▸ AVAILABLE DATA
/---
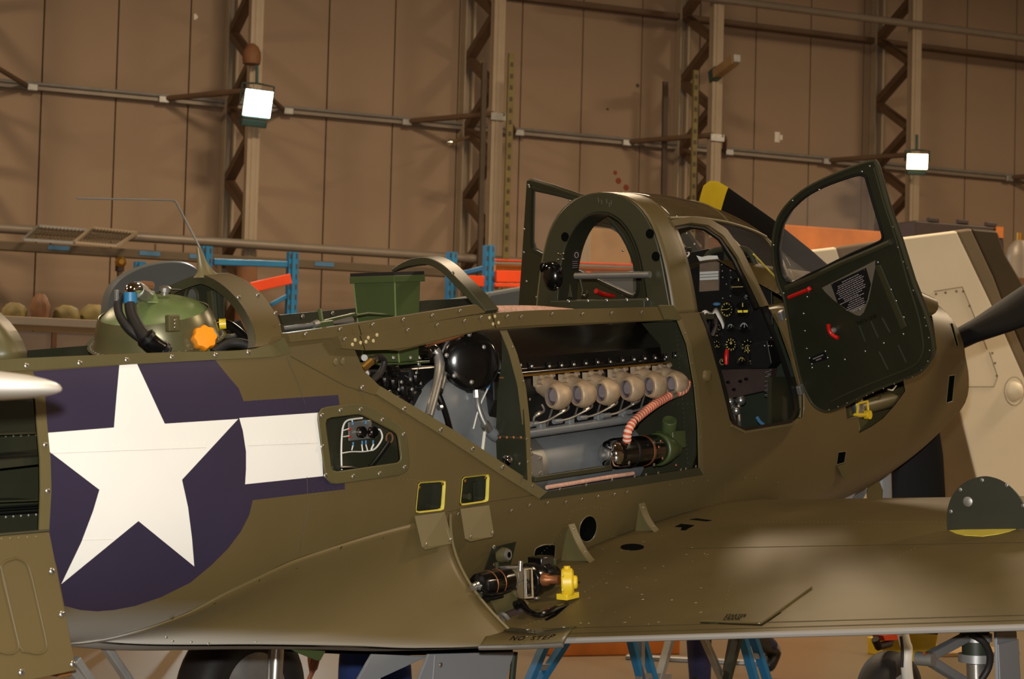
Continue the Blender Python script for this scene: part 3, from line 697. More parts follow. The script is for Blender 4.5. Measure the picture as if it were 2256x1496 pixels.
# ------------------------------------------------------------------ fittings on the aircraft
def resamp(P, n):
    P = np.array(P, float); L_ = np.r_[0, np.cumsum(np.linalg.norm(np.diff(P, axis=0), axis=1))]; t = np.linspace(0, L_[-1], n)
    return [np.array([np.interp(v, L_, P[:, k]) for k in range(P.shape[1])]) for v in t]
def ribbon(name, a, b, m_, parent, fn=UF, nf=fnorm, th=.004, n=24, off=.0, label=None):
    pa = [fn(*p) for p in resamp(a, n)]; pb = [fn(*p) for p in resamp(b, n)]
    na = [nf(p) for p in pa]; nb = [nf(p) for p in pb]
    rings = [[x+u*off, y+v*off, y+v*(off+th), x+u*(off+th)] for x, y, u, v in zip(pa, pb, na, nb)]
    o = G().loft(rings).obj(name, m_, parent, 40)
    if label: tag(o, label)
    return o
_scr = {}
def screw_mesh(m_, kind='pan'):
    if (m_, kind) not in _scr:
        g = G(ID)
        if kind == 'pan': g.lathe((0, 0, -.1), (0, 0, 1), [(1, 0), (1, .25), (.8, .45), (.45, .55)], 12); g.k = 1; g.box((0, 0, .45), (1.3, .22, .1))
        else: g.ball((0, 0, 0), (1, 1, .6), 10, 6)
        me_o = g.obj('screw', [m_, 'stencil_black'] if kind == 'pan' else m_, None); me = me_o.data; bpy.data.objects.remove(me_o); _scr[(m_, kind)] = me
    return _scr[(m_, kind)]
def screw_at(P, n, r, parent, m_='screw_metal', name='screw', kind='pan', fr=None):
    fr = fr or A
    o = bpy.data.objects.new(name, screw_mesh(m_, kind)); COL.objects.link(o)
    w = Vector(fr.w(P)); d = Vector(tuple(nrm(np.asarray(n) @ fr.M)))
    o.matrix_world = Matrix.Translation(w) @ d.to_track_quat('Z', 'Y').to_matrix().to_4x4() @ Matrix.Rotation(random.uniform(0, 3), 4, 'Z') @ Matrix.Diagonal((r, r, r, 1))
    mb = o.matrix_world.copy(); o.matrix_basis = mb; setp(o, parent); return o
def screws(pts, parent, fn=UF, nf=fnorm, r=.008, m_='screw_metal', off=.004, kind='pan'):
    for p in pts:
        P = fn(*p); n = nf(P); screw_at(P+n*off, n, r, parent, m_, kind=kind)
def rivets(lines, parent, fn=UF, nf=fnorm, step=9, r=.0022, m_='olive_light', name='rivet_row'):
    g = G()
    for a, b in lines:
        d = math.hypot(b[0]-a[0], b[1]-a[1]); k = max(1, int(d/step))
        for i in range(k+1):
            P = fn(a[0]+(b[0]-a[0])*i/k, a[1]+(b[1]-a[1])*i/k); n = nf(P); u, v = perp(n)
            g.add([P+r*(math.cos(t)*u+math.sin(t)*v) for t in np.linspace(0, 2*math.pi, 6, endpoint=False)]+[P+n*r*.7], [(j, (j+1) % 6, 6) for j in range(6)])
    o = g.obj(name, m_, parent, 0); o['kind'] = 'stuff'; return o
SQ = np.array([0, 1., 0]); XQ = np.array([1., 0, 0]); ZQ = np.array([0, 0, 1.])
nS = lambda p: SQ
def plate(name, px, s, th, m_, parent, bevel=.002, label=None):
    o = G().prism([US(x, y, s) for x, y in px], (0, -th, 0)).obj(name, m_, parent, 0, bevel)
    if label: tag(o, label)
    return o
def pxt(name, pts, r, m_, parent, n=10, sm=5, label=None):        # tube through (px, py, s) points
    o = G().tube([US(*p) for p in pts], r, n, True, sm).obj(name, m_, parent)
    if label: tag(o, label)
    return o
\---
▸ PROBLEM
Using the material above, return every line exactly as it appears, minus the pictures.

▸ SOLUTION FOR THIS TASK
Continue the Blender Python script for this scene: part 3, from line 697. More parts follow. The script is for Blender 4.5. Measure the picture as if it were 2256x1496 pixels.
# ------------------------------------------------------------------ fittings on the aircraft
def resamp(P, n):
    P = np.array(P, float); L_ = np.r_[0, np.cumsum(np.linalg.norm(np.diff(P, axis=0), axis=1))]; t = np.linspace(0, L_[-1], n)
    return [np.array([np.interp(v, L_, P[:, k]) for k in range(P.shape[1])]) for v in t]
def ribbon(name, a, b, m_, parent, fn=UF, nf=fnorm, th=.004, n=24, off=.0, label=None):
    pa = [fn(*p) for p in resamp(a, n)]; pb = [fn(*p) for p in resamp(b, n)]
    na = [nf(p) for p in pa]; nb = [nf(p) for p in pb]
    rings = [[x+u*off, y+v*off, y+v*(off+th), x+u*(off+th)] for x, y, u, v in zip(pa, pb, na, nb)]
    o = G().loft(rings).obj(name, m_, parent, 40)
    if label: tag(o, label)
    return o
_scr = {}
def screw_mesh(m_, kind='pan'):
    if (m_, kind) not in _scr:
        g = G(ID)
        if kind == 'pan': g.lathe((0, 0, -.1), (0, 0, 1), [(1, 0), (1, .25), (.8, .45), (.45, .55)], 12); g.k = 1; g.box((0, 0, .45), (1.3, .22, .1))
        else: g.ball((0, 0, 0), (1, 1, .6), 10, 6)
        me_o = g.obj('screw', [m_, 'stencil_black'] if kind == 'pan' else m_, None); me = me_o.data; bpy.data.objects.remove(me_o); _scr[(m_, kind)] = me
    return _scr[(m_, kind)]
def screw_at(P, n, r, parent, m_='screw_metal', name='screw', kind='pan', fr=None):
    fr = fr or A
    o = bpy.data.objects.new(name, screw_mesh(m_, kind)); COL.objects.link(o)
    w = Vector(fr.w(P)); d = Vector(tuple(nrm(np.asarray(n) @ fr.M)))
    o.matrix_world = Matrix.Translation(w) @ d.to_track_quat('Z', 'Y').to_matrix().to_4x4() @ Matrix.Rotation(random.uniform(0, 3), 4, 'Z') @ Matrix.Diagonal((r, r, r, 1))
    mb = o.matrix_world.copy(); o.matrix_basis = mb; setp(o, parent); return o
def screws(pts, parent, fn=UF, nf=fnorm, r=.008, m_='screw_metal', off=.004, kind='pan'):
    for p in pts:
        P = fn(*p); n = nf(P); screw_at(P+n*off, n, r, parent, m_, kind=kind)
def rivets(lines, parent, fn=UF, nf=fnorm, step=9, r=.0022, m_='olive_light', name='rivet_row'):
    g = G()
    for a, b in lines:
        d = math.hypot(b[0]-a[0], b[1]-a[1]); k = max(1, int(d/step))
        for i in range(k+1):
            P = fn(a[0]+(b[0]-a[0])*i/k, a[1]+(b[1]-a[1])*i/k); n = nf(P); u, v = perp(n)
            g.add([P+r*(math.cos(t)*u+math.sin(t)*v) for t in np.linspace(0, 2*math.pi, 6, endpoint=False)]+[P+n*r*.7], [(j, (j+1) % 6, 6) for j in range(6)])
    o = g.obj(name, m_, parent, 0); o['kind'] = 'stuff'; return o
SQ = np.array([0, 1., 0]); XQ = np.array([1., 0, 0]); ZQ = np.array([0, 0, 1.])
nS = lambda p: SQ
def plate(name, px, s, th, m_, parent, bevel=.002, label=None):
    o = G().prism([US(x, y, s) for x, y in px], (0, -th, 0)).obj(name, m_, parent, 0, bevel)
    if label: tag(o, label)
    return o
def pxt(name, pts, r, m_, parent, n=10, sm=5, label=None):        # tube through (px, py, s) points
    o = G().tube([US(*p) for p in pts], r, n, True, sm).obj(name, m_, parent)
    if label: tag(o, label)
    return o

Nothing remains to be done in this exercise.